Recently, I stumbled upon an intriguing article discussing recency bias, prompting me to share this concept and explore its relevance in context to Indian Stock Market. According to Wikipedia, recency bias is a cognitive tendency to assign greater importance to recent events over historical ones.
Now, let's delve into recent events that have significantly impacted our cognitive landscape. The stability in the Indian political sphere, coupled with the increasing likelihood of a clean sweep by the current ruling party, has fueled continued growth momentum. The Indian economy has experienced unprecedented GDP growth in recent years, projecting a 6.3% growth compared to the global average of 2.9%. As India aspires to become a US$ 5 trillion economy by 2027, and the significance of this goal amplifies when esteemed owners of major business entities express unwavering confidence and enthusiasm, asserting that "nothing can stop India from becoming a $35 trillion economy by 2047." Interestingly, these projections may not have caught everyone's attention in terms of conversion into the Indian rupee and the local numbering system, represented by ₹ 14 padma (पद्म) . To be candid, I myself was unfamiliar with figures beyond crore and arab, but the intricacies extend further, continuing after padma 樂樂. It seems our ancestors foresaw the need for counting beyond these numbers, anticipating our relentless pursuit of growth. Major indices like Sensex & Nifty showcase remarkable performances, with midcap, small cap, and IPO indices boasting an impressive 60% yearly return.

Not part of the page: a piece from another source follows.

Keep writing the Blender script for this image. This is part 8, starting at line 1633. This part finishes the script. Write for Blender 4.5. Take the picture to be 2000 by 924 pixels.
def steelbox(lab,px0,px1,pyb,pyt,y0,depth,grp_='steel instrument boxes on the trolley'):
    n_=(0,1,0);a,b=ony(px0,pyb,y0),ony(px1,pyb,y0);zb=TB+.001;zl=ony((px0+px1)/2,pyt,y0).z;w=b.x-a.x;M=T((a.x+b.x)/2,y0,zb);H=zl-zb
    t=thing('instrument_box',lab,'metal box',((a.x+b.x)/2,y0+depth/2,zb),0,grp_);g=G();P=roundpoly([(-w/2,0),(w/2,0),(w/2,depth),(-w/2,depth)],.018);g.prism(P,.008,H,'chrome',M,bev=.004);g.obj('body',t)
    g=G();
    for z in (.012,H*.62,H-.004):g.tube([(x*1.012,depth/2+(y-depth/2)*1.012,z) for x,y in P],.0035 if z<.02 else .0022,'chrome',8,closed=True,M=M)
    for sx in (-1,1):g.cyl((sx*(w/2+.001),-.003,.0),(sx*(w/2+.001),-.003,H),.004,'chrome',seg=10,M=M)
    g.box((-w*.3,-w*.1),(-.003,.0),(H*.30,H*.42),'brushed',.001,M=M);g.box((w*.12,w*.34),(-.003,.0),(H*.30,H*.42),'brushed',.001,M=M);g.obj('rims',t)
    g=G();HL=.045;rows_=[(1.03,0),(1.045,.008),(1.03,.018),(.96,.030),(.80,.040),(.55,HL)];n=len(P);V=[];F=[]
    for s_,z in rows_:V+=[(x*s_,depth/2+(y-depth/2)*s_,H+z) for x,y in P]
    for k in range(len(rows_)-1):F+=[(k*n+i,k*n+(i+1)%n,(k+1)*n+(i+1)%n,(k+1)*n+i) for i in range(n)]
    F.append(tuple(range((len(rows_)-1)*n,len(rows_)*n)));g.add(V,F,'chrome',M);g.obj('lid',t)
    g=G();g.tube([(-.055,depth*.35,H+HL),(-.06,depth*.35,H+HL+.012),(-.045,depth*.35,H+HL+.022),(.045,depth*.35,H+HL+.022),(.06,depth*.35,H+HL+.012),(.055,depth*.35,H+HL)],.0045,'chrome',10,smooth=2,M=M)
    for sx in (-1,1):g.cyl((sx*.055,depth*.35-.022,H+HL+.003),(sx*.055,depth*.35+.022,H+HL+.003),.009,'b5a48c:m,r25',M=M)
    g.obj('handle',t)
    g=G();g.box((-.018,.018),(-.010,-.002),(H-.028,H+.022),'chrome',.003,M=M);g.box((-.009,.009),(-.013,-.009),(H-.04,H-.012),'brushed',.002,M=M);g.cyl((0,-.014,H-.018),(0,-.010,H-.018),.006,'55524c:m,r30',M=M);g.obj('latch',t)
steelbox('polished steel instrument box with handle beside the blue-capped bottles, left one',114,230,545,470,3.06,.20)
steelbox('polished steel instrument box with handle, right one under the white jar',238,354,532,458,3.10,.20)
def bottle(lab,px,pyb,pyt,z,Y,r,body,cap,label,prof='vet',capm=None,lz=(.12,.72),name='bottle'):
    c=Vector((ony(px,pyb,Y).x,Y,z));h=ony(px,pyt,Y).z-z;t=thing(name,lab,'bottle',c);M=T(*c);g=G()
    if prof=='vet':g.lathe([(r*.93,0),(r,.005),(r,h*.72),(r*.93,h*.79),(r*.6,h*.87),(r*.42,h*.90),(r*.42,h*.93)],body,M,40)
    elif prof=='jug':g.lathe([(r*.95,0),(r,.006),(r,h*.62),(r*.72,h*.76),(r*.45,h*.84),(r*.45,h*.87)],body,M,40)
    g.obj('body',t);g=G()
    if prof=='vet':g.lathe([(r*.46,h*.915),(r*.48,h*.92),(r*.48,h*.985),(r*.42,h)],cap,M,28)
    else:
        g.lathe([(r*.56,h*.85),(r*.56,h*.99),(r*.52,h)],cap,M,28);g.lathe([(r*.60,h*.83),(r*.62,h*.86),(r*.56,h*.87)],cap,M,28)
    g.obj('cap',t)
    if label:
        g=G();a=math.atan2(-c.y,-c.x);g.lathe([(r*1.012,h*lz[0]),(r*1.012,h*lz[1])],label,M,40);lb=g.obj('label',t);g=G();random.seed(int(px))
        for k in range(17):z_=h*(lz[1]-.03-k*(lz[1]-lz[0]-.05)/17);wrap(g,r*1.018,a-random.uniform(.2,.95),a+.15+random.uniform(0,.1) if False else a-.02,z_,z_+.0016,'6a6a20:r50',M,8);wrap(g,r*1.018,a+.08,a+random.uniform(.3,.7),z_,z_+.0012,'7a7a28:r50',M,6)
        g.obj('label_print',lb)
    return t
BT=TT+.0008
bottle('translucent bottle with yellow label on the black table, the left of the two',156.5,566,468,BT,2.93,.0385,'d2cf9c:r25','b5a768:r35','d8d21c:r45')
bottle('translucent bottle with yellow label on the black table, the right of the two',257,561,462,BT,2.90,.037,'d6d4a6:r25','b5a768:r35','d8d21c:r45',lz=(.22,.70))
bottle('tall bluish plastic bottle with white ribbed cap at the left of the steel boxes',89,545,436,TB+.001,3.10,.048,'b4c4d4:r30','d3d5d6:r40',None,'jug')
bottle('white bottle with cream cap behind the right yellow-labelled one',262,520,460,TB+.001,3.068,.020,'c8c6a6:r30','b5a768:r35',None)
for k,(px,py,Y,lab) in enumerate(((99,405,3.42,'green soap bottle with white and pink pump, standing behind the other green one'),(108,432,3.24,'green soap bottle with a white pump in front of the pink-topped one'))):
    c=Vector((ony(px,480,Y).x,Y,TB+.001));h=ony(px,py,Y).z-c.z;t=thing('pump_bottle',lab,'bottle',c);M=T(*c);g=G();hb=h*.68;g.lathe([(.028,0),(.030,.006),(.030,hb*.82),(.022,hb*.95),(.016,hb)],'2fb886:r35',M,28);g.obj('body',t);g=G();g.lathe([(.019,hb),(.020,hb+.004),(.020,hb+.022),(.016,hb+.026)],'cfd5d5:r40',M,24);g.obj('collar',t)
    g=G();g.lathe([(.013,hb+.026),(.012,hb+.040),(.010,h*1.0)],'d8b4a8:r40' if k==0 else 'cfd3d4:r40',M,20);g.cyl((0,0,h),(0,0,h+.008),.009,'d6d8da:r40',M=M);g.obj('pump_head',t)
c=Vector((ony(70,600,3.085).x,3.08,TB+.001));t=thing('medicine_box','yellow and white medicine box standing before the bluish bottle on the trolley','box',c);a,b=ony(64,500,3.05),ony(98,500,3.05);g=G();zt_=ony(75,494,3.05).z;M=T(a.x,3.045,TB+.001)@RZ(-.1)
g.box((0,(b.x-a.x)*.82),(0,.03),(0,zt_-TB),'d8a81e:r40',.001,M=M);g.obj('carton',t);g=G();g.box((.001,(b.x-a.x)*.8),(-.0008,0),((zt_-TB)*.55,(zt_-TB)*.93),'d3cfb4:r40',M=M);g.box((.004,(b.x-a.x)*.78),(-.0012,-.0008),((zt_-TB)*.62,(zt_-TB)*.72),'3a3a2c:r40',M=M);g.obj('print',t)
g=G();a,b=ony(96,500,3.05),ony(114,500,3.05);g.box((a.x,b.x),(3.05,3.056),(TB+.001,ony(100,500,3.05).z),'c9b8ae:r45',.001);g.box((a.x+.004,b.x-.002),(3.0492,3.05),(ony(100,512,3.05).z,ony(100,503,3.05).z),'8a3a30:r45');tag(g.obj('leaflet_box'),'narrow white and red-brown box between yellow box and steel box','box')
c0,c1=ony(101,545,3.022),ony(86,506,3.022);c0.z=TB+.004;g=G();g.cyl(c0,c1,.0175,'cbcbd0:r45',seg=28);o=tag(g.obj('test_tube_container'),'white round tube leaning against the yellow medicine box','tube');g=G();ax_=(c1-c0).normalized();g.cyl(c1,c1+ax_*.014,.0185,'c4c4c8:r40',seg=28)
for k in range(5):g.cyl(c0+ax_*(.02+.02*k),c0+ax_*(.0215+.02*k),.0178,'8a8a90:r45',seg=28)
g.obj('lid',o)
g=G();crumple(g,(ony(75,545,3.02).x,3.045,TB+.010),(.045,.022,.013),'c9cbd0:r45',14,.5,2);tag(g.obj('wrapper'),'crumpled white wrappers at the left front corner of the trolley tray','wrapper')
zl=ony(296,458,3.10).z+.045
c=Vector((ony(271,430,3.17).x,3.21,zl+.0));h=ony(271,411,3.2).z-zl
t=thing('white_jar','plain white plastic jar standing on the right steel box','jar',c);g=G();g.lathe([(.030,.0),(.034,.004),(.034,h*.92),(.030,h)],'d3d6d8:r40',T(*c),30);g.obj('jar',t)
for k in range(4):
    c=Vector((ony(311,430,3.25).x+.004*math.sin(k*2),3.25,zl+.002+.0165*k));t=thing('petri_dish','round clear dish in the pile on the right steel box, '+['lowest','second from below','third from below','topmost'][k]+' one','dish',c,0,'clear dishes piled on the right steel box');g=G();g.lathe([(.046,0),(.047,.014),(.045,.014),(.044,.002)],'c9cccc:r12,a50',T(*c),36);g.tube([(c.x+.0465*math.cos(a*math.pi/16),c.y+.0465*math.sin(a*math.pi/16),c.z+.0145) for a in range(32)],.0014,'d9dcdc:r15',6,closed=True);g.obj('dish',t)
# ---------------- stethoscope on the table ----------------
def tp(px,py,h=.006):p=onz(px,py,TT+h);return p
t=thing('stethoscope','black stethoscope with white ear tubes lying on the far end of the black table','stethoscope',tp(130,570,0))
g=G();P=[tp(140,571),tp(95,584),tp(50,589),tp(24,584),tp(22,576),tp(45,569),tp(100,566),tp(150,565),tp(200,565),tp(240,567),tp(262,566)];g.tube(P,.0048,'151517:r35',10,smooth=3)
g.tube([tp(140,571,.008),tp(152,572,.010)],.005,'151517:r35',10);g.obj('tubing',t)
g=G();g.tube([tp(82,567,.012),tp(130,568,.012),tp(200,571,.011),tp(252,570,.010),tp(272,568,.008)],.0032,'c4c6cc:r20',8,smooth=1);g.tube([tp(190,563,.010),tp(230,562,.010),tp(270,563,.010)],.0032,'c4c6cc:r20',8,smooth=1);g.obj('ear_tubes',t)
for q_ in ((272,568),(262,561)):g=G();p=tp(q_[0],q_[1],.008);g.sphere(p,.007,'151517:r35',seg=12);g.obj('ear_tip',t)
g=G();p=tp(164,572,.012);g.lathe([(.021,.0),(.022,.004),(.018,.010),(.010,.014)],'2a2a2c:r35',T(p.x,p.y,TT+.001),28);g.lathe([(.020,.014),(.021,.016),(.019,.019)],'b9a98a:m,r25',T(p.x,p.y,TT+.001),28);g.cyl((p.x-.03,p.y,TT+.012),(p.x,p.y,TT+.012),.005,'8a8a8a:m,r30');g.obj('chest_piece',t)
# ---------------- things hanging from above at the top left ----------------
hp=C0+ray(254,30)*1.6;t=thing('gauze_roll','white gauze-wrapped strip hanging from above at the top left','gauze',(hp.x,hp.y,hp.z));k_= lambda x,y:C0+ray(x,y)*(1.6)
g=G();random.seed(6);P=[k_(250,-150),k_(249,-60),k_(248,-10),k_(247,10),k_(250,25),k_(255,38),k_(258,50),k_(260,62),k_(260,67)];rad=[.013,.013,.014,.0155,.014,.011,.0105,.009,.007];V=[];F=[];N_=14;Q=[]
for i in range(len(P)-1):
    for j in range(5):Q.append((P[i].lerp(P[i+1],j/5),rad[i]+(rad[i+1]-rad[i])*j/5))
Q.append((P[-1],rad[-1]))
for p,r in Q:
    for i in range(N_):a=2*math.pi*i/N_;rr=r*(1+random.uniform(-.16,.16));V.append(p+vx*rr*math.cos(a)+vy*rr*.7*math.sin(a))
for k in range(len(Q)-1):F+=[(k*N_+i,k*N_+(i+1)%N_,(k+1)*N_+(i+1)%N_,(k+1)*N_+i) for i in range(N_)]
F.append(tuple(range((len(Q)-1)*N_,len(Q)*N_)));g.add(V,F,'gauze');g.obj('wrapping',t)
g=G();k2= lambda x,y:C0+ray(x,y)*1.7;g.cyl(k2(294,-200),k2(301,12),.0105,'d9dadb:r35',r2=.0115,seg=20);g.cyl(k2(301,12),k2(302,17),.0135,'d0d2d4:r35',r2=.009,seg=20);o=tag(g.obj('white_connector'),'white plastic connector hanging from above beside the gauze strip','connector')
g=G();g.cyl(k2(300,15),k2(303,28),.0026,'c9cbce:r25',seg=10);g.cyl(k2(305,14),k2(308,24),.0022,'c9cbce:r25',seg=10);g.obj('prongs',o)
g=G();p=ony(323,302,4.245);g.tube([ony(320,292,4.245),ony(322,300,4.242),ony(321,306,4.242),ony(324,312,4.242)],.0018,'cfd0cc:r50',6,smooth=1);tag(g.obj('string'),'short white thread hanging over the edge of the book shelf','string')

However, before dismissing this as another piece of investment advice because readers might perceive this as just another piece of investment wisdom, seemingly crafted from the plethora of stale information available online. However, this is not entirely accurate. Today's intention is to guide our focus away from these recent influences. This reminds me of Pratyahara, the fifth limb in the Asthanga Yoga system of Sage Patanjali. In yoga, achieving concentration involves detaching oneself from sensory surroundings, diverting the mind from the numerous pleasure stimuli that entice our sensory organs. Similarly, in making rational investment decisions, one must resist the allure of recent successes and avoid falling victim to the pitfalls of recency bias.
This doesn’t imply disapproval of the recent growth momentum, positive trajectory, and statistical achievements. Instead, the emphasis lies on observing them with tranquility rather than succumbing to mayhem. While India is undoubtedly on the brink of economic expansion, the reminder is clear: historical events should not be overshadowed by recent occurrences, preventing the creation of a psychological trap known as recency bias. As we peruse the annals of history, numerous instances unfold where economic prosperity gave way to crises, sparing not even the brightest minds of the era. In an article from the American Institute of Physics titled "Isaac Newton and the perils of the financial South Sea," it is revealed that despite Newton's overall brilliance and financial expertise, groupthink led him to dive into the South Sea Bubble, resulting in significant financial losses. Newton humorously remarked that he could "calculate the motions of the heavenly bodies, but not the madness of people." History is replete with such instances of folly and chaos, spanning from the financial crisis of 33 CE, the Peruzzi Crash (14th century), Tulip mania (1637), and the Great Tobacco Depression (1703) to the Mississippi Company (1720).
The call is not to predict downfall with every boom but to adopt a panoramic view of the entire landscape shaping current events. To overcome recency bias, understanding how the market works, timing investments judiciously, defining financial goals and risk appetite, and emphasizing value investing become essential. As Benjamin Franklin wisely said, "An investment in knowledge pays the best interest," capturing the essence of rational judgment over prevailing market sentiments. In the words of Warren Buffett, "Be fearful when others are greedy. Be greedy when others are fearful," guiding us through the art of timing the market. Robert Arnott's emphasis on defining financial goals before plunging into the investment pool adds a layer of thoughtful consideration. Finally, Phillip Fisher's reminder, "The stock market is filled with individuals who know the price of everything, but the value of nothing," underscores the significance of informed decision-making and the pursuit of true value investing. Although readers may have encountered these quotes repeatedly, considering them as solutions to recency bias infuses them with deeper meaning compared to conventional investment wisdom.